With the built environment accounting for an estimated 40% of global emissions, it is critical for the industry to share climate change data around benchmarking, metrics and measurement. The Built Environment Carbon Database (BECD) is a platform for the industry to do just that.
Mott MacDonald is the first company to share its client approved data with BECD. The figures generated will become more accurate as more businesses contribute to the database.
Tackling climate change is a collective responsibility. We can only make the necessary changes by working together, sharing our data, best practice and learnings. Transparency requires careful handling, but to engender industry collaboration BECD takes a significant step in doing that through anonymised data.

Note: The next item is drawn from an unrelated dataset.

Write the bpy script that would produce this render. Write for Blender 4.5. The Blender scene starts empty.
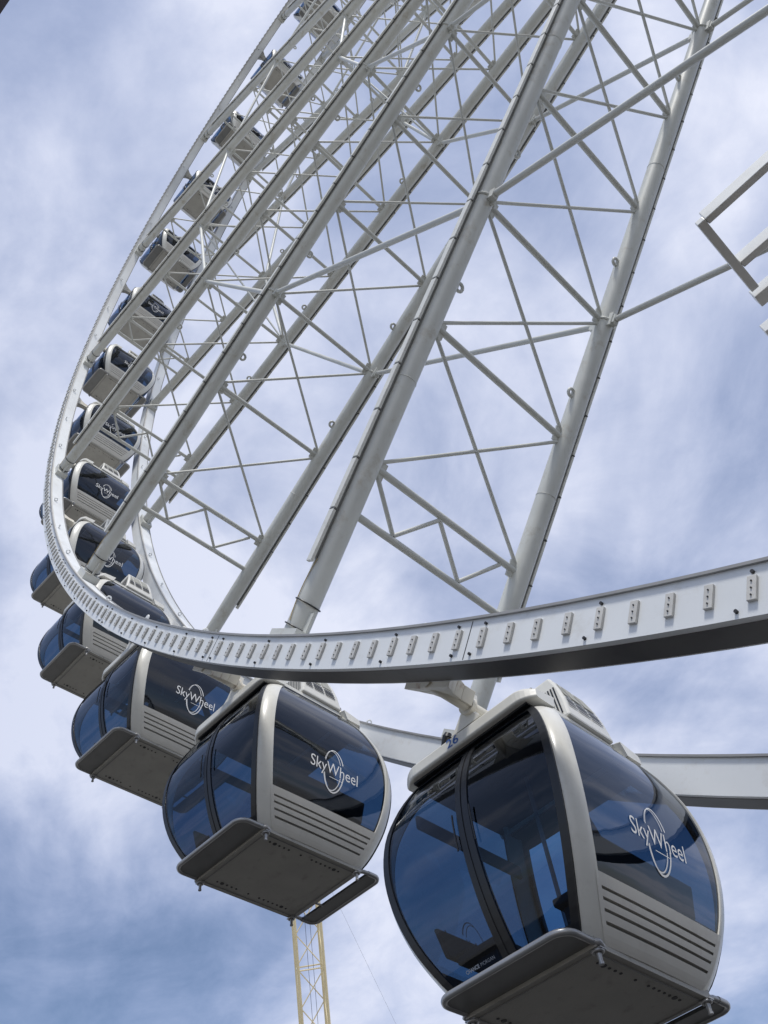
import bpy, math, random
from mathutils import Vector, Matrix
random.seed(7)
scene = bpy.context.scene
COL = scene.collection
H = 31.0                       # hub height above the ground
R0 = 27.5                      # inner radius of the rims
RT = 0.339                     # radial depth of a rim
RB = 0.3086                    # width of a rim
GAP = 2.6818                   # spacing of the two rims
TH0 = 0.68756                  # angle of the first spoke from straight down, towards -X
DTH = 2*math.pi/21
RP = 27.995                    # radius of the cabin axles
YM = 1.5504                    # middle plane between the rims
CAM = Vector((-12.6305, -3.9991, 3.2691))

# ------------------------------------------------------------------ materials
def nodes_of(name):
    m = bpy.data.materials.new(name); m.use_nodes = True
    nt = m.node_tree; b = nt.nodes['Principled BSDF']
    return m, nt, b

def paint(name, col, rough=0.45, var=0.08, scale=3.0, metal=0.0, grime=None, grime_amt=0.25, bump=0.0, fine=40.0, coat=0.0):
    m, nt, b = nodes_of(name)
    N = nt.nodes; L = nt.links
    tc = N.new('ShaderNodeTexCoord')
    n1 = N.new('ShaderNodeTexNoise'); n1.inputs['Scale'].default_value = scale; n1.inputs['Detail'].default_value = 6; n1.inputs['Roughness'].default_value = 0.62
    L.new(tc.outputs['Object'], n1.inputs['Vector'])
    cr = N.new('ShaderNodeValToRGB')
    c0 = [max(0, c*(1-var)) for c in col]; c1 = [min(1, c*(1+var*0.6)) for c in col]
    cr.color_ramp.elements[0].position = 0.3; cr.color_ramp.elements[0].color = (*c0, 1)
    cr.color_ramp.elements[1].position = 0.7; cr.color_ramp.elements[1].color = (*c1, 1)
    L.new(n1.outputs['Fac'], cr.inputs['Fac'])
    out = cr.outputs['Color']
    if grime:
        n2 = N.new('ShaderNodeTexNoise'); n2.inputs['Scale'].default_value = scale*2.3; n2.inputs['Detail'].default_value = 10; n2.inputs['Roughness'].default_value = 0.72
        L.new(tc.outputs['Object'], n2.inputs['Vector'])
        r2 = N.new('ShaderNodeMapRange'); r2.inputs['From Min'].default_value = 0.55; r2.inputs['From Max'].default_value = 0.75
        r2.inputs['To Max'].default_value = grime_amt; L.new(n2.outputs['Fac'], r2.inputs['Value'])
        mx = N.new('ShaderNodeMix'); mx.data_type = 'RGBA'
        L.new(r2.outputs['Result'], mx.inputs['Factor']); L.new(out, mx.inputs[6]); mx.inputs[7].default_value = (*grime, 1)
        out = mx.outputs[2]
    L.new(out, b.inputs['Base Color'])
    rr = N.new('ShaderNodeMapRange'); rr.inputs['To Min'].default_value = max(0.02, rough-0.08); rr.inputs['To Max'].default_value = min(1, rough+0.12)
    L.new(n1.outputs['Fac'], rr.inputs['Value']); L.new(rr.outputs['Result'], b.inputs['Roughness'])
    b.inputs['Metallic'].default_value = metal
    if coat: b.inputs['Coat Weight'].default_value = coat; b.inputs['Coat Roughness'].default_value = 0.15
    if bump:
        n3 = N.new('ShaderNodeTexNoise'); n3.inputs['Scale'].default_value = fine; n3.inputs['Detail'].default_value = 3
        L.new(tc.outputs['Object'], n3.inputs['Vector'])
        bp = N.new('ShaderNodeBump'); bp.inputs['Strength'].default_value = bump; bp.inputs['Distance'].default_value = 0.01
        L.new(n3.outputs['Fac'], bp.inputs['Height']); L.new(bp.outputs['Normal'], b.inputs['Normal'])
    return m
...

As COP28 comes into focus, when world leaders and policy makers will once again grapple with the challenge of limiting global temperature rises to the 1.5°C ambition, it is important for us to take stock as an industry on what progress we have made in reducing the carbon cost of our work.
We may be a key enabler to a low carbon future, but with the built environment accounting for an estimated 40% of global emissions, it is critical for us to understand exactly where we are on our own journey. Benchmarking, metrics and measurement are absolutely central to this.
While many businesses may have already been doing this, their work is often siloed and, like most matters when it comes to climate change, cross-industry collaboration and sharing knowledge is essential.
The launch of a new free to access infrastructure carbon assessment benchmarking tool – the Built Environment Carbon Database (BECD) – last month, creates a platform for the industry to do just that.
Created by the Building Cost Information Service (BCIS), the BECD will allow calculation of the embodied carbon in all elements of a project, rather than an estimated single value for an overall project.
This breakdown of the carbon embodied in individual elements of a project, such as a roundabout or flyover, is the critical difference to existing carbon calculators. It creates a benchmark for a typical civil engineering structure against which design teams can really analyse their work. This will enable engineers to determine at an early stage whether they could do things differently or better to result in an improved outcome for both the project and the climate.
However, for such a database to be a true success, it needs data. And lots of it. Especially as the concept is rolled out to sectors beyond the initial launch for the highways industry.
Mott MacDonald is the first company to share its client approved data with BECD and anyone can use that information today to benchmark their work, but the figures generated will become more accurate as more businesses contribute to the database.
All of the data included so far has been harvested from highways projects delivered by Mott MacDonald over the last seven years and has only been shared with BECD with the blessing from clients. The data submitted has drawn extensively from projects developed using Mott MacDonald’s BIM-enabled carbon modelling solution Moata Carbon Portal.
While the benefits of this new benchmarking tool are understood and many have been keen to use it, sharing the data needed to maximise those benefits is not seen as simple by many. Sharing data is something we are not good at as an industry, not least because we often see data as giving us competitive advantage in a tough market.
However, tackling climate change is a collective responsibility. We can only make the necessary changes at the pace required by working together, sharing our data, best practice and learnings. Transparency requires careful handling, but to engender industry collaboration BECD takes a significant step in doing that through anonymised data.
The type of data needed probably already exists within your business. In brief, the data submitted by Mott MacDonald is drawn from bills of quantities for multiple, similar projects. Carbon emission factors have been individually assigned to constituent materials and construction processes, using best available data from suppliers and resources such as the commonly used ICE database. They have been aggregated to produce “whole project” carbon values.
Whether you work in the highways industry or another sector of the built environment, I urge you to go and look at how BECD works today and consider how you will use it and what you can share to ensure we can go further and faster on carbon reduction.
During the launch of BECD, BCIS CEO James Fiske discussed the industry challenges around sharing data but asked: “If Mott MacDonald can do it, what’s stopping everyone else?”
Let’s take collective responsibility together and make sure our industry is leading from the front on carbon reduction.